GA – A direita, para confundir, fala isso. Mas é justamente o contrário. Ela vai regulamentar um fundo, tal qual existe o fundo partidário. Um fundo que é destinado para a sobrevivência dos partidos. O orçamento vai ser definido pela Constituinte Exclusiva, bem como a origem.

Isso tornará as campanhas infinitamente mais baratas. Essa constituinte vai definir o percentual que será destinado para cada partido, de maneira proporcional, de maneira isonômica.

Outro ponto polêmico é o voto em lista preordenada. Por que priorizar o partido?

GA – Nós precisamos fortalecer os partidos, porque quem tem proposta é partido e não candidato. Nós precisamos parar com esse culto à pessoa. Hoje, quantos partidos pequenininhos existem no Brasil que ninguém sabe o que defende, o que segue? Essa pessoa se elege e não tem compromisso com absolutamente nada, a não ser com ela própria.

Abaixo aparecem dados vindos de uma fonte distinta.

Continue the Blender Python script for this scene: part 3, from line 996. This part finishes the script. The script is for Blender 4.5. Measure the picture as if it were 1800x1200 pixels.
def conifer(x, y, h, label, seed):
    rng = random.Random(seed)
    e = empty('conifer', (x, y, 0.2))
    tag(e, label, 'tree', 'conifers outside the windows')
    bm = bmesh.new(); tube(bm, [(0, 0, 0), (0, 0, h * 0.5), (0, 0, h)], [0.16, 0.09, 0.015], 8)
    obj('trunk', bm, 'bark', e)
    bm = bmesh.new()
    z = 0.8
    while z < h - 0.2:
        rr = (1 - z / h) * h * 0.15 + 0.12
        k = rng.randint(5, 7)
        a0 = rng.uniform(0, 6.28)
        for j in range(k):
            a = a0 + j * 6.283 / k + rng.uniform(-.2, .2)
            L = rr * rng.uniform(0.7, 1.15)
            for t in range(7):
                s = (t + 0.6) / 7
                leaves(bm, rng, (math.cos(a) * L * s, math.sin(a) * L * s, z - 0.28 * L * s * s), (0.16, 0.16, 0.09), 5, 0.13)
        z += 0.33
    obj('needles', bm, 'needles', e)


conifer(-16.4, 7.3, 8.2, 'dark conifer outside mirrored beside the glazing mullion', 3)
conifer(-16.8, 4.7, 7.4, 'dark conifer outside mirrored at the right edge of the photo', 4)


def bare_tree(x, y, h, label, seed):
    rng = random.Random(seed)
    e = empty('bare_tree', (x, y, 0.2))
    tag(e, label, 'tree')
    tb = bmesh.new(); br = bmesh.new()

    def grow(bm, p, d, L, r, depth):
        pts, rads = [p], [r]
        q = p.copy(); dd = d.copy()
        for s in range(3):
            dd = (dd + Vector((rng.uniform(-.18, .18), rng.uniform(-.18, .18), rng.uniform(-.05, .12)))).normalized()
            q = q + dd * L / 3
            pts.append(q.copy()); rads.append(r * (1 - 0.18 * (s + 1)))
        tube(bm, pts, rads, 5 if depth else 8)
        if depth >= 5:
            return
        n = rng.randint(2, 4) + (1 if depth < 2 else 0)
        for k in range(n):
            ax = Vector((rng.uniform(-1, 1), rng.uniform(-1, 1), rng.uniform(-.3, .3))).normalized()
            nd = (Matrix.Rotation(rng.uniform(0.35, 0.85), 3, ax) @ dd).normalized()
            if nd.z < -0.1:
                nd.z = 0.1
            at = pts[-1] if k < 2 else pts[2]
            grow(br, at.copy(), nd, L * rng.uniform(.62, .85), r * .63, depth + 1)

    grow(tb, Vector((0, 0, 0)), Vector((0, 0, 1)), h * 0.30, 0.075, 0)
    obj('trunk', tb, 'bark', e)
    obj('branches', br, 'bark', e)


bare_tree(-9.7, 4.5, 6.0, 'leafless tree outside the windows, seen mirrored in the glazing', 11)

Nós estamos defendendo o voto em lista fechada. O partido define os candidatos e preordena dentro da lista. Assim, aquele parlamentar eleito, vai ter compromisso com os projetos que o seu partido defendeu. Ele terá que ter uma fidelidade partidária que hoje poucos partidos têm, como o PT e o PC do B. Isso é democratizar o sistema.